[Items listed in a dataset]
↓↓↓

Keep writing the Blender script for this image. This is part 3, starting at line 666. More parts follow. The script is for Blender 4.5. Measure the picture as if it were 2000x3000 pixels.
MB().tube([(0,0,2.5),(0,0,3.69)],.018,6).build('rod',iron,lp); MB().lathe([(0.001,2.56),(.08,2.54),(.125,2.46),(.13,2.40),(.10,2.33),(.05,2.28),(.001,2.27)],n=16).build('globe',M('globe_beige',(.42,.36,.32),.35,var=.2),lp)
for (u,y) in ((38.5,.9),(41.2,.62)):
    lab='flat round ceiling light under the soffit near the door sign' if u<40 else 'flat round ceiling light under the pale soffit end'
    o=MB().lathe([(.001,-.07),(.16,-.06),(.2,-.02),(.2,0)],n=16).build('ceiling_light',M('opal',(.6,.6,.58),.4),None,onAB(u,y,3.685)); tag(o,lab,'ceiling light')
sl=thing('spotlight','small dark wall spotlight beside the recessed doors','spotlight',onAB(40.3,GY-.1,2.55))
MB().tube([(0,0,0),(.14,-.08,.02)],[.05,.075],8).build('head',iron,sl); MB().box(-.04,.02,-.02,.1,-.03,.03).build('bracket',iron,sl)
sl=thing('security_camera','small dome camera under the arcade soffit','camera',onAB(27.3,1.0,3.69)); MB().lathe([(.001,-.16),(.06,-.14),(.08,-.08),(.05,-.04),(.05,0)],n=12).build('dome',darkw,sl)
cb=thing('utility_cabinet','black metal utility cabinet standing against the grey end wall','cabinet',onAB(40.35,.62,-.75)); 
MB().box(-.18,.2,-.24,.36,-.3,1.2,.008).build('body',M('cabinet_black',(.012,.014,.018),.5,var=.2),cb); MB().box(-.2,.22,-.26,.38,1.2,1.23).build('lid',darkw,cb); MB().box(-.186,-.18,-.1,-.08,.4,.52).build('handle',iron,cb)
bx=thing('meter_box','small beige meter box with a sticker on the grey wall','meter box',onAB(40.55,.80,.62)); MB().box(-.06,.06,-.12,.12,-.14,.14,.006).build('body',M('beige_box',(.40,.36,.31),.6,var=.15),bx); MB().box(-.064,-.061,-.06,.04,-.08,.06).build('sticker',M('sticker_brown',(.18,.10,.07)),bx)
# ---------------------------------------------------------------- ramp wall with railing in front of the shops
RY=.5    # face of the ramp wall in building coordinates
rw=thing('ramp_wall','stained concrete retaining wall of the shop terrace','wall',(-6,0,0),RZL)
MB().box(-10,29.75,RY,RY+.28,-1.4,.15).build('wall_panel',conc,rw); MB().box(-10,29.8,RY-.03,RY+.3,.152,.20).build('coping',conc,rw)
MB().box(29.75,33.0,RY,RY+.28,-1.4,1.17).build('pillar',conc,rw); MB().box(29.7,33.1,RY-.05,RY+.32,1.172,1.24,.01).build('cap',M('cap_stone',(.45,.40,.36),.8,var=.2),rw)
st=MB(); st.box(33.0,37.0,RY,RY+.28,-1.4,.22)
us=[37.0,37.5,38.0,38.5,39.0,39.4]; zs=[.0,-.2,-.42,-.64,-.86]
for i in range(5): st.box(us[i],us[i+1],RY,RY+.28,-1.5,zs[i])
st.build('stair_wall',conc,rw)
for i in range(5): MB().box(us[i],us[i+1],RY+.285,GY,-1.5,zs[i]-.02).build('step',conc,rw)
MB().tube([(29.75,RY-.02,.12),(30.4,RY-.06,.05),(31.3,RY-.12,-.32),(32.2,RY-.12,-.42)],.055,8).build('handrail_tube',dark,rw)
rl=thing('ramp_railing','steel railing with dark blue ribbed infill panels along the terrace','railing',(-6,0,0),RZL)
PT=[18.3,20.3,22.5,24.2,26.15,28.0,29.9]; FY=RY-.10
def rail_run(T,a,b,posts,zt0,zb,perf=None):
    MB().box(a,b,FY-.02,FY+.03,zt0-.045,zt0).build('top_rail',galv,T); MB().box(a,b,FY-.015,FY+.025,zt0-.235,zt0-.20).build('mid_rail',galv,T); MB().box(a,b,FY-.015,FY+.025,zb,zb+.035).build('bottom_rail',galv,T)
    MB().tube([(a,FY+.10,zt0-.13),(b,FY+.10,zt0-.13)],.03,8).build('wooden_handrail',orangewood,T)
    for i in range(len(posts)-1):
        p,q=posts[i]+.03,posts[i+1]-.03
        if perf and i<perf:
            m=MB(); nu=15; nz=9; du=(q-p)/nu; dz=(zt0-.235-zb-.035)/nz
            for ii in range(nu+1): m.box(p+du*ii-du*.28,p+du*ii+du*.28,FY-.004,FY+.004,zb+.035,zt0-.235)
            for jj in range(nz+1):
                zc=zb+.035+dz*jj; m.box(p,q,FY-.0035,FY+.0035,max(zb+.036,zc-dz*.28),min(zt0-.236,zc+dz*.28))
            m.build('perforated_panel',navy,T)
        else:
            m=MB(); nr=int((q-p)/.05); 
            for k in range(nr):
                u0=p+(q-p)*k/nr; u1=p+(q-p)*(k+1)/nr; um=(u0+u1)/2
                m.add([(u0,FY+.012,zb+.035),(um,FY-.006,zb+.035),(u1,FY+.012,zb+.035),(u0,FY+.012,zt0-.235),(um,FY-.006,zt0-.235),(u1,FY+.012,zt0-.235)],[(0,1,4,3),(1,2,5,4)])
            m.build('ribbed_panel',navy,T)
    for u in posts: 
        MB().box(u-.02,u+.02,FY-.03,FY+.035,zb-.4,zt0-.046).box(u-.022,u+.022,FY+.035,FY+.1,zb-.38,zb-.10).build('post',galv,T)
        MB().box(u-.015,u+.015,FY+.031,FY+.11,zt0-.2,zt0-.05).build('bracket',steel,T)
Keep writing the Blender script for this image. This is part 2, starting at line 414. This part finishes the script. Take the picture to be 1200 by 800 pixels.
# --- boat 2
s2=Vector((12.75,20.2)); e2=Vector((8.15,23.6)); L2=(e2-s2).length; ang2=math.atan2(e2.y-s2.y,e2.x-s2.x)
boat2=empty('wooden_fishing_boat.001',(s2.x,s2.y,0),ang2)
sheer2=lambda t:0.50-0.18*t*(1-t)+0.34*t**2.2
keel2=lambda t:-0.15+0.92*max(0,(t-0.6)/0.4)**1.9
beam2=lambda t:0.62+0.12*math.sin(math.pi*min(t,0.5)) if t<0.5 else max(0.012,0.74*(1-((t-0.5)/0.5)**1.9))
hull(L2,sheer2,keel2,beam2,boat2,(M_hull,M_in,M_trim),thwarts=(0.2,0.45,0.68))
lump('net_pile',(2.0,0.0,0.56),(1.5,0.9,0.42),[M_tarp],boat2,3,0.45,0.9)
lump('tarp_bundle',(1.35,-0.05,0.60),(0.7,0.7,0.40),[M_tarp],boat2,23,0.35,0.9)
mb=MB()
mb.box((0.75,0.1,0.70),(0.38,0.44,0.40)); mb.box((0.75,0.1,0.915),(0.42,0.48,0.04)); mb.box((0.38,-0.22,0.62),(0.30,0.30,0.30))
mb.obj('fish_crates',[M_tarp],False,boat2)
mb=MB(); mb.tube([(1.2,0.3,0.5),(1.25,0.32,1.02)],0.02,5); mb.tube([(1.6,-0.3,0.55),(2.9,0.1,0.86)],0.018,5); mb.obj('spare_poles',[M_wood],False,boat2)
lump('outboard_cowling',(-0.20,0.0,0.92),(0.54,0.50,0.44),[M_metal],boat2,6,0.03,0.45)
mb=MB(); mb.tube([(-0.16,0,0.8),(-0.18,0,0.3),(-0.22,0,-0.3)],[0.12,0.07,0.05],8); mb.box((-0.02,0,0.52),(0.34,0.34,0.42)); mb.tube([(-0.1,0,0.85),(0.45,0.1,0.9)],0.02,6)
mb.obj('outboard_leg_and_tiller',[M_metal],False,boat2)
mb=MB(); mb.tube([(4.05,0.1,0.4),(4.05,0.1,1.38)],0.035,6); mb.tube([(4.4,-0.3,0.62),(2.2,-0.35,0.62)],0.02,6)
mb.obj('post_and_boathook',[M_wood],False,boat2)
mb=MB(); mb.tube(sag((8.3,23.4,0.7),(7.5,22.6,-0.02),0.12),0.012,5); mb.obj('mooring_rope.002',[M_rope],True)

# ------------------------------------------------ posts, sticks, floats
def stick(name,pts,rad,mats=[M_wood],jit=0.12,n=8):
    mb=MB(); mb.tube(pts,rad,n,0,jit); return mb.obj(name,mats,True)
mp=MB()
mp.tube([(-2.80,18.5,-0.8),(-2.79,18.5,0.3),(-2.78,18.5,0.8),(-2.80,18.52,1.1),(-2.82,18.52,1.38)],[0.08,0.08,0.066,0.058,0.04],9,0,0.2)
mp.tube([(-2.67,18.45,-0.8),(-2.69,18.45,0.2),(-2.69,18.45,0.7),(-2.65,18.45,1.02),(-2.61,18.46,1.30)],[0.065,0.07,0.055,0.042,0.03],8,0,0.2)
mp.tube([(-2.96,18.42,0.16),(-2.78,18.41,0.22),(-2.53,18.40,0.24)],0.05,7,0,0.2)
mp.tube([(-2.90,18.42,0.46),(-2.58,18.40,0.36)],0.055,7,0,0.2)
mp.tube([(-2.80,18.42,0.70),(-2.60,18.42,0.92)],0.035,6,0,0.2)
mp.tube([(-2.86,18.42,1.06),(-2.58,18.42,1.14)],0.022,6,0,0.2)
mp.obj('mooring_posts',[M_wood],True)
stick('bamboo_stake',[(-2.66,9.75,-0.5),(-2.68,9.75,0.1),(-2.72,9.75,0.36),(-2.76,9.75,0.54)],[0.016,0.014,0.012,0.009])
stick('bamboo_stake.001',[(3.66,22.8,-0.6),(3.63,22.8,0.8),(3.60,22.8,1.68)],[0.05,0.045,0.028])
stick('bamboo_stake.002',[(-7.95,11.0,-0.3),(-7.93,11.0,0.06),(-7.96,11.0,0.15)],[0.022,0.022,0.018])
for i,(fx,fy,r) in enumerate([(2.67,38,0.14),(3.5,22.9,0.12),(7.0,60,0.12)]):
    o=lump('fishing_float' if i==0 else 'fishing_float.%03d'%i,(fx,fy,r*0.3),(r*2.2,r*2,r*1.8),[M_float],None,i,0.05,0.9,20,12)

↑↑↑

» What to produce:
Using the listing above, show every line that includes the string "pixels".

» Answer to this task:
Keep writing the Blender script for this image. This is part 3, starting at line 666. More parts follow. The script is for Blender 4.5. Measure the picture as if it were 2000x3000 pixels.
Keep writing the Blender script for this image. This is part 2, starting at line 414. This part finishes the script. Take the picture to be 1200 by 800 pixels.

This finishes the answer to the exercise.